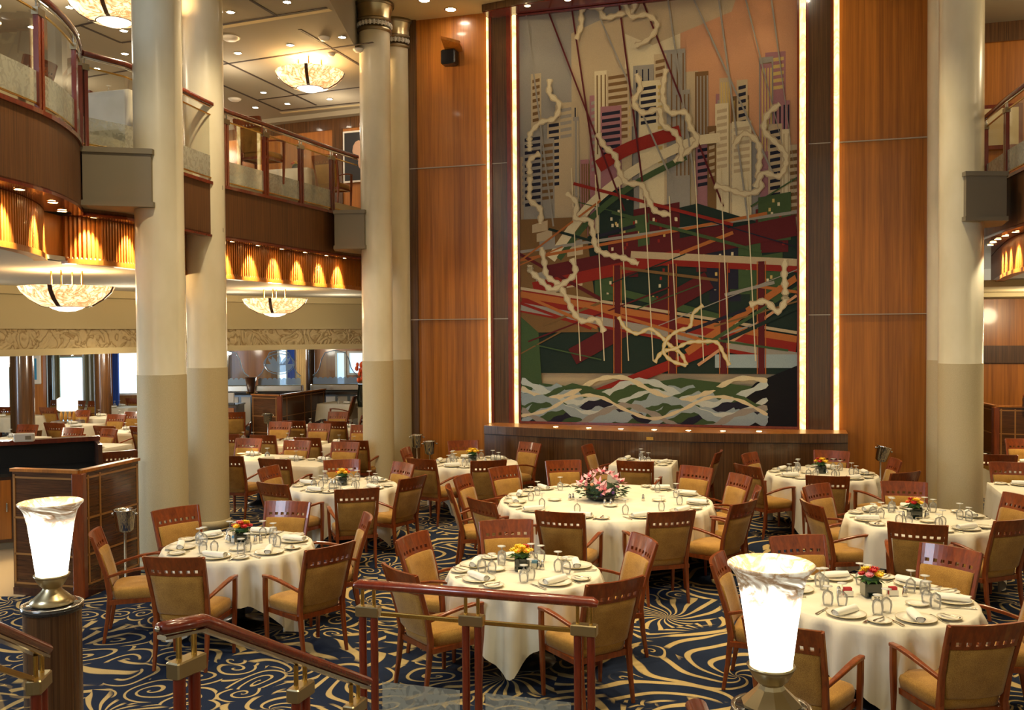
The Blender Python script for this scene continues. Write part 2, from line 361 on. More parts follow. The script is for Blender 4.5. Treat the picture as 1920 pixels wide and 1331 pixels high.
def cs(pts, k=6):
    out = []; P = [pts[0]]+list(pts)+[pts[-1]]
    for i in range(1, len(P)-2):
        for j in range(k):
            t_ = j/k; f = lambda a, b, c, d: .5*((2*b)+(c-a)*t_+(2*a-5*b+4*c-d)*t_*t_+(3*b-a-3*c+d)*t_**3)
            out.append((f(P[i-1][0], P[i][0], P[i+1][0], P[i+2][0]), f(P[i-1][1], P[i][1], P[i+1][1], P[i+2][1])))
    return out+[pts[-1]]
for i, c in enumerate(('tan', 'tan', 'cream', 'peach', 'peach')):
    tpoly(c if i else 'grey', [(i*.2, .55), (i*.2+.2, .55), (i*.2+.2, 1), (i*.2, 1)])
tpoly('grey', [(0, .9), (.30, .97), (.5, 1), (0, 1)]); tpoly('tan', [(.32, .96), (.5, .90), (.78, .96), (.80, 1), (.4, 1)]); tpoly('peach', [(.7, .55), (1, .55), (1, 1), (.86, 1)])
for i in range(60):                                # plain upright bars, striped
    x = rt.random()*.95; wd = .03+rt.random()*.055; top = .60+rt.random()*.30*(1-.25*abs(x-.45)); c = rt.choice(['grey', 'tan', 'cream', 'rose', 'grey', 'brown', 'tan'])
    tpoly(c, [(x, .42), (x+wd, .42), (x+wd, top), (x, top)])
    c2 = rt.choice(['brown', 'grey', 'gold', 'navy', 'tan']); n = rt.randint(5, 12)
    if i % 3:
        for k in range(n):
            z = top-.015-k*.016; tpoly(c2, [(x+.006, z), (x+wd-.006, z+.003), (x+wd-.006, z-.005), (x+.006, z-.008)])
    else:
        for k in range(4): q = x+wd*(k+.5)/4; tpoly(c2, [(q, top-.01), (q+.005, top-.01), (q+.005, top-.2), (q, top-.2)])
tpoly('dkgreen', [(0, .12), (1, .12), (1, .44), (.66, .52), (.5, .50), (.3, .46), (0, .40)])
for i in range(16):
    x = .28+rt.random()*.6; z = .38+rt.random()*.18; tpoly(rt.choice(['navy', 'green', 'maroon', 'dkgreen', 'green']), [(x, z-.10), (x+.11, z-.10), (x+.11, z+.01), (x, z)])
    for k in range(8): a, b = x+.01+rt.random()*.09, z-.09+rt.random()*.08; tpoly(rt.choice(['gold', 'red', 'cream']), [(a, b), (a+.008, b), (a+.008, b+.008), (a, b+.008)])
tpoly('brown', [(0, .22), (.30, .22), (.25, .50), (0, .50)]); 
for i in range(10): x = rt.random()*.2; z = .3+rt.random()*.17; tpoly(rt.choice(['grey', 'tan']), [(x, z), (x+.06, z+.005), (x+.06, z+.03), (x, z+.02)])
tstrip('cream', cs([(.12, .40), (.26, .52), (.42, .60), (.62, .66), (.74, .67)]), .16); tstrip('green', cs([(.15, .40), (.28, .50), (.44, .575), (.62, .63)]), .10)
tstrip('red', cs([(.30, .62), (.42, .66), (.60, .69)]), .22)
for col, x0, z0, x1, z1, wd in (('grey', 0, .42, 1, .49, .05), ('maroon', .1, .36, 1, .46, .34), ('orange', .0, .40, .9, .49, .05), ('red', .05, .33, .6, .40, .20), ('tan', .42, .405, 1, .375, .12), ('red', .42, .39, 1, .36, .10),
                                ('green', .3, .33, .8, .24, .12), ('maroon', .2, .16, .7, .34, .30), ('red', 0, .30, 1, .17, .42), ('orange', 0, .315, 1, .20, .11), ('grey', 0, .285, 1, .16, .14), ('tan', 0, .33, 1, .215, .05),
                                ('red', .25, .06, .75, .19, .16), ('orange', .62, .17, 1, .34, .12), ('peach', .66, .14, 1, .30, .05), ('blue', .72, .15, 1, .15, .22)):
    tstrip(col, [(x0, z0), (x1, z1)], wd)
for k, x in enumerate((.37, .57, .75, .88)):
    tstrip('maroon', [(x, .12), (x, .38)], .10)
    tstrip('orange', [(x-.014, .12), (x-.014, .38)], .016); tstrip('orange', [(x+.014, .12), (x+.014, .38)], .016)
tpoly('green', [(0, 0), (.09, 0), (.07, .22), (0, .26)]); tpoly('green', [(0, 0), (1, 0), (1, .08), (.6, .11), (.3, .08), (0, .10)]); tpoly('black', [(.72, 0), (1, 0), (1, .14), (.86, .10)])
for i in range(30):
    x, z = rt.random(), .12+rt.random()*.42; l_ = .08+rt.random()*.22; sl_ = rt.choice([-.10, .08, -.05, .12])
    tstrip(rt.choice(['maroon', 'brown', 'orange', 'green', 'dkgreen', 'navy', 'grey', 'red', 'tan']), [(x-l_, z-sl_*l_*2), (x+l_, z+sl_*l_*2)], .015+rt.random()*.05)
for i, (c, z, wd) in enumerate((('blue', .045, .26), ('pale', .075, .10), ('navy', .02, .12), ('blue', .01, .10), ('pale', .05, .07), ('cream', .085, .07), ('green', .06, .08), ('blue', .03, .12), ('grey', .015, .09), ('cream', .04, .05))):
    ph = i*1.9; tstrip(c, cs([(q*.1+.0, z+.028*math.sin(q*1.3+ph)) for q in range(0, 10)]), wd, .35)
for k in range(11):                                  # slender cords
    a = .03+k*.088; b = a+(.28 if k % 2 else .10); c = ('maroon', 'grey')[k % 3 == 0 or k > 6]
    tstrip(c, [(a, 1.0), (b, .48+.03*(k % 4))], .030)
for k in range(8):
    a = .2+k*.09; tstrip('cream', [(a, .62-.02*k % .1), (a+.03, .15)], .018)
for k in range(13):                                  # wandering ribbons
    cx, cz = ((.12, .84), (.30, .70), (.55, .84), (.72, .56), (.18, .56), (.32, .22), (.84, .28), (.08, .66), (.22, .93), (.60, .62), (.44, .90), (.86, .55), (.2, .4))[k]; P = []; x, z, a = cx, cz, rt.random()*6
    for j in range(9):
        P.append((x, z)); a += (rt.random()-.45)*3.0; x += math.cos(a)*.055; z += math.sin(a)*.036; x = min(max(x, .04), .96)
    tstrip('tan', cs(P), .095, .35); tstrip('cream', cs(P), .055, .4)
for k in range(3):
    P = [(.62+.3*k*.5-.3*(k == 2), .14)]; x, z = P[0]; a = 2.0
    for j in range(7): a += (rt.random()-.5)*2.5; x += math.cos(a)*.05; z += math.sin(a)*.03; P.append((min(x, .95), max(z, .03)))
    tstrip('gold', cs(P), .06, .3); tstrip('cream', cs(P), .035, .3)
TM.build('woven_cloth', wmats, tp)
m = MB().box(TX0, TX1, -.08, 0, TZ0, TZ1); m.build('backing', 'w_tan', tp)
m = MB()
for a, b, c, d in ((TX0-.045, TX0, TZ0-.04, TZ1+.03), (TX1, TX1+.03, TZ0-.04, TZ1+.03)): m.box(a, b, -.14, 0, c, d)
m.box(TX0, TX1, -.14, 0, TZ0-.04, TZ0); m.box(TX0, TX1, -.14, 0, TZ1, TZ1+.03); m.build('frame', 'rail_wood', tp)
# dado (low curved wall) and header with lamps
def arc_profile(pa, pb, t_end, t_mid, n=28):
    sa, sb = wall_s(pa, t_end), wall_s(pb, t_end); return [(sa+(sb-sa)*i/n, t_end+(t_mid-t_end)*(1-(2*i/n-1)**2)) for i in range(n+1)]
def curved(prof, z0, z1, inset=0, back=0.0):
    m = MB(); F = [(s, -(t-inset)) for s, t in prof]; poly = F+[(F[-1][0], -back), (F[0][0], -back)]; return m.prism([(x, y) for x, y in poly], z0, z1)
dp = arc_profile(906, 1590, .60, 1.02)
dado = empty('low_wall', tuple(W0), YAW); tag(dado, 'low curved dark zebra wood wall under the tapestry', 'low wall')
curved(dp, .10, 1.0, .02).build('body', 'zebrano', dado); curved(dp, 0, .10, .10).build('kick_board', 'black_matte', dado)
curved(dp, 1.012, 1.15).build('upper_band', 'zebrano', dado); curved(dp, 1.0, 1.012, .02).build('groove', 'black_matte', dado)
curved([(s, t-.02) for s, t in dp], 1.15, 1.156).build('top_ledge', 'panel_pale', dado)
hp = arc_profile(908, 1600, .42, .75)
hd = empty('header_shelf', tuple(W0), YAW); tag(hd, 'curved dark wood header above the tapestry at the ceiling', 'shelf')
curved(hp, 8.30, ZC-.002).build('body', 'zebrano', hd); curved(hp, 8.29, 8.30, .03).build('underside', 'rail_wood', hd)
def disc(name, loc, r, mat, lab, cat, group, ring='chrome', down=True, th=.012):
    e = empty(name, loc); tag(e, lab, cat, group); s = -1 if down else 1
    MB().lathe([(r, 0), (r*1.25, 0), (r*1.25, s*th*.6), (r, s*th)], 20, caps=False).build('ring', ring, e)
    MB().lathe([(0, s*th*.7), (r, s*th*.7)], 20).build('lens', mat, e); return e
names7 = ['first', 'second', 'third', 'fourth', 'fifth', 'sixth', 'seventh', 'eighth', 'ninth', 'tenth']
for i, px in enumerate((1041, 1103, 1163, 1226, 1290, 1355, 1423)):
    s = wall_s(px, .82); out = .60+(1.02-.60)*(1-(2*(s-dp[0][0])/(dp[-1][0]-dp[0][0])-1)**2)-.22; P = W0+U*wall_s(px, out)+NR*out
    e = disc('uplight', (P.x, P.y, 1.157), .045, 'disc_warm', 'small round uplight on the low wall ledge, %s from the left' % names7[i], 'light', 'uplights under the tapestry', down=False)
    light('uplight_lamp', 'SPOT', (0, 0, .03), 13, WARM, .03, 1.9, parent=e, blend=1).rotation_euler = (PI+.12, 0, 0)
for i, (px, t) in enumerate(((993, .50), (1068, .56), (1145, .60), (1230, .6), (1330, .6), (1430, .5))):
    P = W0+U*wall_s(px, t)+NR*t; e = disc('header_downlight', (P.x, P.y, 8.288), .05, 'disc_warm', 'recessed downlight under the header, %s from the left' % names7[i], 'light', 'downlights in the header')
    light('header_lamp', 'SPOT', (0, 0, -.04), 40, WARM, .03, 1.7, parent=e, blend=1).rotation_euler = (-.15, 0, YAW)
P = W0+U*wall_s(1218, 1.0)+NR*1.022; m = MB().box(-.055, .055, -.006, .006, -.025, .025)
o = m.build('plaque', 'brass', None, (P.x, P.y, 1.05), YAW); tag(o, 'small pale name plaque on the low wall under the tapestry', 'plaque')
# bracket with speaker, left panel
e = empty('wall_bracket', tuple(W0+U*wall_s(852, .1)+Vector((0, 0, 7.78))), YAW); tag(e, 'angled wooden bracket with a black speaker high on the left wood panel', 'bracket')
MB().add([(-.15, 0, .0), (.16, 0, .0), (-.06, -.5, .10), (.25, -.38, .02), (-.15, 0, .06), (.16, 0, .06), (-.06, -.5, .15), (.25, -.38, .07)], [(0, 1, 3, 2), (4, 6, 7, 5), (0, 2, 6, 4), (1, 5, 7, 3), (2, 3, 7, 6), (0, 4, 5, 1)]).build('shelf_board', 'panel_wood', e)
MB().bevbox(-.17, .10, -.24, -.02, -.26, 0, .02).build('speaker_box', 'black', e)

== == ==

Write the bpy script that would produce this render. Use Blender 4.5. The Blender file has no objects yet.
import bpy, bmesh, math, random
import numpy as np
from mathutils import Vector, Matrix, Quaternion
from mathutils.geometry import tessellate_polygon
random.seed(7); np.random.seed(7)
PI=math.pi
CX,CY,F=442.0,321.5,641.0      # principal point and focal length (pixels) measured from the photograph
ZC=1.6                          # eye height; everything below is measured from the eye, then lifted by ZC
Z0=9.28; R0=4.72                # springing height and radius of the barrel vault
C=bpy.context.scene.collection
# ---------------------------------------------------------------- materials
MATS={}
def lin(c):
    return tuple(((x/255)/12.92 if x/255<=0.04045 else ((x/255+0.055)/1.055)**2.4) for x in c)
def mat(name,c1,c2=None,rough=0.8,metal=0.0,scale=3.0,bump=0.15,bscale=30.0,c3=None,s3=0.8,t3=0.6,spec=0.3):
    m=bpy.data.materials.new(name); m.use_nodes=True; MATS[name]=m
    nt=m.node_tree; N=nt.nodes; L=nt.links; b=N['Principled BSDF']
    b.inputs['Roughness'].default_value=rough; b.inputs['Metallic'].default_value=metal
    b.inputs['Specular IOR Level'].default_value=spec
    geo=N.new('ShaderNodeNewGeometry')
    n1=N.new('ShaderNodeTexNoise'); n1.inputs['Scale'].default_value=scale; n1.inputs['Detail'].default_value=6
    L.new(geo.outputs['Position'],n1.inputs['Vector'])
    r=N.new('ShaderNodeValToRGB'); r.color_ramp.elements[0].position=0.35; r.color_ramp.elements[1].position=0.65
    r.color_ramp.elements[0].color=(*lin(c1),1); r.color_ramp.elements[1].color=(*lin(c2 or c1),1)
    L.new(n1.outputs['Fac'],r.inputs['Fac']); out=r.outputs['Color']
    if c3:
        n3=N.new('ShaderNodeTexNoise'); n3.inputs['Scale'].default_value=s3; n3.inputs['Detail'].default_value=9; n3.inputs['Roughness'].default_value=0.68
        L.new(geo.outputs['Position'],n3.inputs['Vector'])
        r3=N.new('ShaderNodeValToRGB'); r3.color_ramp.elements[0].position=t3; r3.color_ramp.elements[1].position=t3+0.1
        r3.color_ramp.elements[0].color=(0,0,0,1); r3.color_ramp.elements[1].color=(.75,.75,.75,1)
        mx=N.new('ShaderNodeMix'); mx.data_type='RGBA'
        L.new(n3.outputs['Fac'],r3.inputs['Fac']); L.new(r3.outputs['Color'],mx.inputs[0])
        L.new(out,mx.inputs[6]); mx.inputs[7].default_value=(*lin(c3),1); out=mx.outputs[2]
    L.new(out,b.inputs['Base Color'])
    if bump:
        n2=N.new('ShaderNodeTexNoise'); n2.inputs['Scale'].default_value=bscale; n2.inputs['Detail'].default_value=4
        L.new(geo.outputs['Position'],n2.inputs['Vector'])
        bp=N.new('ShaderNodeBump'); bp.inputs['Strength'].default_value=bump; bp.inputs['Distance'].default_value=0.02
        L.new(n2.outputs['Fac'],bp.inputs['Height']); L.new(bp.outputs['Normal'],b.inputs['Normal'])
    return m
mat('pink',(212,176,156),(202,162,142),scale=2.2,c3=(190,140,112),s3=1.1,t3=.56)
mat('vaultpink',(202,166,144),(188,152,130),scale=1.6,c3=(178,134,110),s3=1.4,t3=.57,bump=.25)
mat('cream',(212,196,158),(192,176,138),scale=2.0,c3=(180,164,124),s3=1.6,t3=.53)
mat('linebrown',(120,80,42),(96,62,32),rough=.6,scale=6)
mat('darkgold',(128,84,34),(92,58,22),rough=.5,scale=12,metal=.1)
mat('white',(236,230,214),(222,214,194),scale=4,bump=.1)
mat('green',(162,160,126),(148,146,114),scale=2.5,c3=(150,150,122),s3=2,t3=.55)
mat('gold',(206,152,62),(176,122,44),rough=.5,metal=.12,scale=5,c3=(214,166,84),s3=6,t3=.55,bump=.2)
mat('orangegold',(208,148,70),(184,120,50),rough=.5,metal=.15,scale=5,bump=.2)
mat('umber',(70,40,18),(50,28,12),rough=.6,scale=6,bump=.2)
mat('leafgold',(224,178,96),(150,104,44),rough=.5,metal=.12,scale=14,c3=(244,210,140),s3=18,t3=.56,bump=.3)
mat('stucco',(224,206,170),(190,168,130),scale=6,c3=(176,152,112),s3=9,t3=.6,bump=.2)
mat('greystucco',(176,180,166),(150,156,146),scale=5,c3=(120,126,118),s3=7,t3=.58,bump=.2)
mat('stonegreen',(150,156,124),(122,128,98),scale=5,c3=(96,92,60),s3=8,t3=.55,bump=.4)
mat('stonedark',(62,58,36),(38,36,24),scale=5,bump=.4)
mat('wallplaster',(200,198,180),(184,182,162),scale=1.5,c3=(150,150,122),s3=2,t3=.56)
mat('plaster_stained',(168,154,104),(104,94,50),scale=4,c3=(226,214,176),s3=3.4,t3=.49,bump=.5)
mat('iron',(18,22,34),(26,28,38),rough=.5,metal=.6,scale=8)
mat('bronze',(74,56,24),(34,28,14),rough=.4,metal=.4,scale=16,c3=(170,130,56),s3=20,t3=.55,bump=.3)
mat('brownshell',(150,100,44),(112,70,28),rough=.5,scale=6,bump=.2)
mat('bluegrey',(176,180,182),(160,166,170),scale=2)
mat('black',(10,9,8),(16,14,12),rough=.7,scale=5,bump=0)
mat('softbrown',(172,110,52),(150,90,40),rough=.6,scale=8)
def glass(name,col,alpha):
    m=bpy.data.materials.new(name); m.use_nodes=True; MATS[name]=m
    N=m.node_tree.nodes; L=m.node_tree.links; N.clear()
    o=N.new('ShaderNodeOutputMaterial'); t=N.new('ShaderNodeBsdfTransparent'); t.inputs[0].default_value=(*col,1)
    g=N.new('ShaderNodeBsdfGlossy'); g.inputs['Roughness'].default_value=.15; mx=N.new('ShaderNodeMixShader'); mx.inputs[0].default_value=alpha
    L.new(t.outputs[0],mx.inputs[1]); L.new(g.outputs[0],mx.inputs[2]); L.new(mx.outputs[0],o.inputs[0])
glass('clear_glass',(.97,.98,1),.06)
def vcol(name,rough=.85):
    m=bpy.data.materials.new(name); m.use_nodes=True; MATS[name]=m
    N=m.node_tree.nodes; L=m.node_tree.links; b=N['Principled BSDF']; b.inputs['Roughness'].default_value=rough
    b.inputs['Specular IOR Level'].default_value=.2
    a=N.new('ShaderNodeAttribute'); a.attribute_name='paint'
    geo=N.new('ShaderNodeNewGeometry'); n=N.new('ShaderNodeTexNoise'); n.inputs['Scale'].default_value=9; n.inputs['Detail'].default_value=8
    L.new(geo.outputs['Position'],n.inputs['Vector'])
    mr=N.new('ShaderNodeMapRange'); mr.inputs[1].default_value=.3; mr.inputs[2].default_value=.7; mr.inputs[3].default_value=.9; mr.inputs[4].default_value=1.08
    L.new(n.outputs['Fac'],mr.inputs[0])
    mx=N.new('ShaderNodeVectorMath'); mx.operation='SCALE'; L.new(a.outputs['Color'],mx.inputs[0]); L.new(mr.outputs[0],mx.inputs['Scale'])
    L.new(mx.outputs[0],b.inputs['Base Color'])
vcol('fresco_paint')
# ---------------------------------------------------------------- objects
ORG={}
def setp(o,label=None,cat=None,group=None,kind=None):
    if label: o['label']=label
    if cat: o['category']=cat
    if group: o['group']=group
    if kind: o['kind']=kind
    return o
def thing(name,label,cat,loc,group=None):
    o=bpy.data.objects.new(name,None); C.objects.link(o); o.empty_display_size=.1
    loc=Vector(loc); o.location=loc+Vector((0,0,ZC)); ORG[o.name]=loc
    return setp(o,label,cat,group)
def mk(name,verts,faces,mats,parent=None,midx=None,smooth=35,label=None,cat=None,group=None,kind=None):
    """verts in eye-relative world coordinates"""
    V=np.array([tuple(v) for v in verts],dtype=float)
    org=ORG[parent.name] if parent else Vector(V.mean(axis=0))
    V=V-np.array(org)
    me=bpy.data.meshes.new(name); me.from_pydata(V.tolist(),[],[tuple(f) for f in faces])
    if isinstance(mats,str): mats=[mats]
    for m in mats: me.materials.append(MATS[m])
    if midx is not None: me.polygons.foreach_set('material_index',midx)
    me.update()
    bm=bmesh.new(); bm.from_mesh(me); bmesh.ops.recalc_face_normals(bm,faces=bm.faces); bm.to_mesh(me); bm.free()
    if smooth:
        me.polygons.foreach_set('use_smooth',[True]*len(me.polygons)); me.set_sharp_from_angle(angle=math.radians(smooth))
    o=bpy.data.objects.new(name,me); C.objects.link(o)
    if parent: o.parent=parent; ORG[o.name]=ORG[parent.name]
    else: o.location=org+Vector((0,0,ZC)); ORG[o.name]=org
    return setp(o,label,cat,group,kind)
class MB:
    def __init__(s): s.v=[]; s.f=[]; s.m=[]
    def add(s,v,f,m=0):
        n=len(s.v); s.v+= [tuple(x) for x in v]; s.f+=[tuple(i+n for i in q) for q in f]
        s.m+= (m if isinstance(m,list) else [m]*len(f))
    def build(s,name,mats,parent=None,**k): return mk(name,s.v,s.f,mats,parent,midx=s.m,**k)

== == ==

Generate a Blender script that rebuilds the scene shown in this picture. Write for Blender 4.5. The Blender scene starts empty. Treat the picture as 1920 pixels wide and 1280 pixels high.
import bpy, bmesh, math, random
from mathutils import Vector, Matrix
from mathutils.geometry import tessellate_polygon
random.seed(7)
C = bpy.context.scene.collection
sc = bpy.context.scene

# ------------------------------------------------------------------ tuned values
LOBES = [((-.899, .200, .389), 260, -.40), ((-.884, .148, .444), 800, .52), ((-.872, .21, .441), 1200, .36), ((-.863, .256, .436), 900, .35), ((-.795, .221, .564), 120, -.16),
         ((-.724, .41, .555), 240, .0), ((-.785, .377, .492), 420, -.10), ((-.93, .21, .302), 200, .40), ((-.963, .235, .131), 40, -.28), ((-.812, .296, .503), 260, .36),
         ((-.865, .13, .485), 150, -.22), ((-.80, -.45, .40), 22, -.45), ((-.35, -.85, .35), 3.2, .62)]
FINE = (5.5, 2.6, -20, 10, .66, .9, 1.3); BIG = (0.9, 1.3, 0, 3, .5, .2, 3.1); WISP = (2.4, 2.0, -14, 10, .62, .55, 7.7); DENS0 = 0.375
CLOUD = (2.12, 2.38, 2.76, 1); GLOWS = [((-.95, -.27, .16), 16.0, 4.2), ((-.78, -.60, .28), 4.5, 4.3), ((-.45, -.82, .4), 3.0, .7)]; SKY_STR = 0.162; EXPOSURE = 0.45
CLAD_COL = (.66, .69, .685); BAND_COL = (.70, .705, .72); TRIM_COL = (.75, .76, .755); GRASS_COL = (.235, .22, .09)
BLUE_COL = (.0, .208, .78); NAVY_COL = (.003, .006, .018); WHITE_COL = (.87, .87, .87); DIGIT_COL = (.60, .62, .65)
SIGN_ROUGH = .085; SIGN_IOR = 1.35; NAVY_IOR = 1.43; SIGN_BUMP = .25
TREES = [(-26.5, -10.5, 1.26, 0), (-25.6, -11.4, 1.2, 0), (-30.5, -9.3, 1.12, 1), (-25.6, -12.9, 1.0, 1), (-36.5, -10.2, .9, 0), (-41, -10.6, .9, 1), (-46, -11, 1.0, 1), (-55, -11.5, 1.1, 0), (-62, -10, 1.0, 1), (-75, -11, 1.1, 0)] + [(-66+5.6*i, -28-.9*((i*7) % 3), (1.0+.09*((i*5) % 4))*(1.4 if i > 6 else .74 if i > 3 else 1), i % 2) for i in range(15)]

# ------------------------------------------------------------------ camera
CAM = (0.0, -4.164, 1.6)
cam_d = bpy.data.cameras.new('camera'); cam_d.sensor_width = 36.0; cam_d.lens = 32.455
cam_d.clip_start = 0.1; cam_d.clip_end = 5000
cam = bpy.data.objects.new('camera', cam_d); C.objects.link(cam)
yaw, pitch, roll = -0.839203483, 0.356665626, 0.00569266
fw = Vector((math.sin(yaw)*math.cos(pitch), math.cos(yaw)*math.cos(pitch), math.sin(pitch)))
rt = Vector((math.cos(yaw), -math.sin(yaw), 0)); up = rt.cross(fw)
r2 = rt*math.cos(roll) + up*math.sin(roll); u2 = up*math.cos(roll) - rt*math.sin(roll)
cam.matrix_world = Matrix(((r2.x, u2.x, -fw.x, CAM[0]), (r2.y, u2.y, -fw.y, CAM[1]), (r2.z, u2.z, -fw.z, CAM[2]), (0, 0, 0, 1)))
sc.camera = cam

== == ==

Above are records; repeat only the lines starting at the line with "Generate a Blender" and ending at the line with "i in range(15)]", exactly as they appear, both included.

Generate a Blender script that rebuilds the scene shown in this picture. Write for Blender 4.5. The Blender scene starts empty. Treat the picture as 1920 pixels wide and 1280 pixels high.
import bpy, bmesh, math, random
from mathutils import Vector, Matrix
from mathutils.geometry import tessellate_polygon
random.seed(7)
C = bpy.context.scene.collection
sc = bpy.context.scene

# ------------------------------------------------------------------ tuned values
LOBES = [((-.899, .200, .389), 260, -.40), ((-.884, .148, .444), 800, .52), ((-.872, .21, .441), 1200, .36), ((-.863, .256, .436), 900, .35), ((-.795, .221, .564), 120, -.16),
         ((-.724, .41, .555), 240, .0), ((-.785, .377, .492), 420, -.10), ((-.93, .21, .302), 200, .40), ((-.963, .235, .131), 40, -.28), ((-.812, .296, .503), 260, .36),
         ((-.865, .13, .485), 150, -.22), ((-.80, -.45, .40), 22, -.45), ((-.35, -.85, .35), 3.2, .62)]
FINE = (5.5, 2.6, -20, 10, .66, .9, 1.3); BIG = (0.9, 1.3, 0, 3, .5, .2, 3.1); WISP = (2.4, 2.0, -14, 10, .62, .55, 7.7); DENS0 = 0.375
CLOUD = (2.12, 2.38, 2.76, 1); GLOWS = [((-.95, -.27, .16), 16.0, 4.2), ((-.78, -.60, .28), 4.5, 4.3), ((-.45, -.82, .4), 3.0, .7)]; SKY_STR = 0.162; EXPOSURE = 0.45
CLAD_COL = (.66, .69, .685); BAND_COL = (.70, .705, .72); TRIM_COL = (.75, .76, .755); GRASS_COL = (.235, .22, .09)
BLUE_COL = (.0, .208, .78); NAVY_COL = (.003, .006, .018); WHITE_COL = (.87, .87, .87); DIGIT_COL = (.60, .62, .65)
SIGN_ROUGH = .085; SIGN_IOR = 1.35; NAVY_IOR = 1.43; SIGN_BUMP = .25
TREES = [(-26.5, -10.5, 1.26, 0), (-25.6, -11.4, 1.2, 0), (-30.5, -9.3, 1.12, 1), (-25.6, -12.9, 1.0, 1), (-36.5, -10.2, .9, 0), (-41, -10.6, .9, 1), (-46, -11, 1.0, 1), (-55, -11.5, 1.1, 0), (-62, -10, 1.0, 1), (-75, -11, 1.1, 0)] + [(-66+5.6*i, -28-.9*((i*7) % 3), (1.0+.09*((i*5) % 4))*(1.4 if i > 6 else .74 if i > 3 else 1), i % 2) for i in range(15)]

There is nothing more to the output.